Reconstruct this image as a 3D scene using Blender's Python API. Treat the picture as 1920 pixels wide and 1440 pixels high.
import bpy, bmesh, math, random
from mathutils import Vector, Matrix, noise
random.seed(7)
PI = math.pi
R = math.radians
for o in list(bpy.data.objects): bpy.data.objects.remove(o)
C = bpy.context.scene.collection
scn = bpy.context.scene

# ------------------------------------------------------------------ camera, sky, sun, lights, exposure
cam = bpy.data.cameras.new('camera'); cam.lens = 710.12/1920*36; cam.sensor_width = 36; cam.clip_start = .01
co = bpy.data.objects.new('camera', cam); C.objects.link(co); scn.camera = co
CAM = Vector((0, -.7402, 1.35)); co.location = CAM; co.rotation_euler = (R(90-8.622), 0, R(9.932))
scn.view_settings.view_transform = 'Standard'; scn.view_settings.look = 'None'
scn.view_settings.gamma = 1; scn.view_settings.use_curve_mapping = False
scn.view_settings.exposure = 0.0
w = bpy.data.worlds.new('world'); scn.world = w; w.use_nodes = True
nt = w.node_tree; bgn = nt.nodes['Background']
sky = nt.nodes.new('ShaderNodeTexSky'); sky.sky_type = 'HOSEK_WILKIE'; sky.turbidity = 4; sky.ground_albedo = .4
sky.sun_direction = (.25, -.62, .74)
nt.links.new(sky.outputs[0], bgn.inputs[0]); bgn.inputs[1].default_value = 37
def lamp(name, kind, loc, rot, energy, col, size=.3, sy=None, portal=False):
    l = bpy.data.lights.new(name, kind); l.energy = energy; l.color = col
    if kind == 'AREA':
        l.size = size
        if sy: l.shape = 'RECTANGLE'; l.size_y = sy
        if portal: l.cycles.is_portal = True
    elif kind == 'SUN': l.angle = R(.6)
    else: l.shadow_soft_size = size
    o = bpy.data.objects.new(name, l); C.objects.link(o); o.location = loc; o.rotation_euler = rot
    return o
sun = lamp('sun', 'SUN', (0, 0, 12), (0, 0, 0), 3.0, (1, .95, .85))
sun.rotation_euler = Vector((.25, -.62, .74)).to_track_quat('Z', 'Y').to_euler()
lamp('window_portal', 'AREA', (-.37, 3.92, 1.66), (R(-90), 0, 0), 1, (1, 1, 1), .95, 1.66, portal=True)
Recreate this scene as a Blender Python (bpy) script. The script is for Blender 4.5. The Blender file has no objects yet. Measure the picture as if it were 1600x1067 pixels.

### [What you need to do]
Transcribe all of the material exactly. Omit nothing.

### [Response for this exercise]
Reconstruct this image as a 3D scene using Blender's Python API. Treat the picture as 1920 pixels wide and 1440 pixels high.
import bpy, bmesh, math, random
from mathutils import Vector, Matrix, noise
random.seed(7)
PI = math.pi
R = math.radians
for o in list(bpy.data.objects): bpy.data.objects.remove(o)
C = bpy.context.scene.collection
scn = bpy.context.scene

# ------------------------------------------------------------------ camera, sky, sun, lights, exposure
cam = bpy.data.cameras.new('camera'); cam.lens = 710.12/1920*36; cam.sensor_width = 36; cam.clip_start = .01
co = bpy.data.objects.new('camera', cam); C.objects.link(co); scn.camera = co
CAM = Vector((0, -.7402, 1.35)); co.location = CAM; co.rotation_euler = (R(90-8.622), 0, R(9.932))
scn.view_settings.view_transform = 'Standard'; scn.view_settings.look = 'None'
scn.view_settings.gamma = 1; scn.view_settings.use_curve_mapping = False
scn.view_settings.exposure = 0.0
w = bpy.data.worlds.new('world'); scn.world = w; w.use_nodes = True
nt = w.node_tree; bgn = nt.nodes['Background']
sky = nt.nodes.new('ShaderNodeTexSky'); sky.sky_type = 'HOSEK_WILKIE'; sky.turbidity = 4; sky.ground_albedo = .4
sky.sun_direction = (.25, -.62, .74)
nt.links.new(sky.outputs[0], bgn.inputs[0]); bgn.inputs[1].default_value = 37
def lamp(name, kind, loc, rot, energy, col, size=.3, sy=None, portal=False):
    l = bpy.data.lights.new(name, kind); l.energy = energy; l.color = col
    if kind == 'AREA':
        l.size = size
        if sy: l.shape = 'RECTANGLE'; l.size_y = sy
        if portal: l.cycles.is_portal = True
    elif kind == 'SUN': l.angle = R(.6)
    else: l.shadow_soft_size = size
    o = bpy.data.objects.new(name, l); C.objects.link(o); o.location = loc; o.rotation_euler = rot
    return o
sun = lamp('sun', 'SUN', (0, 0, 12), (0, 0, 0), 3.0, (1, .95, .85))
sun.rotation_euler = Vector((.25, -.62, .74)).to_track_quat('Z', 'Y').to_euler()
lamp('window_portal', 'AREA', (-.37, 3.92, 1.66), (R(-90), 0, 0), 1, (1, 1, 1), .95, 1.66, portal=True)
Recreate this scene as a Blender Python (bpy) script. The script is for Blender 4.5. The Blender file has no objects yet. Measure the picture as if it were 1600x1067 pixels.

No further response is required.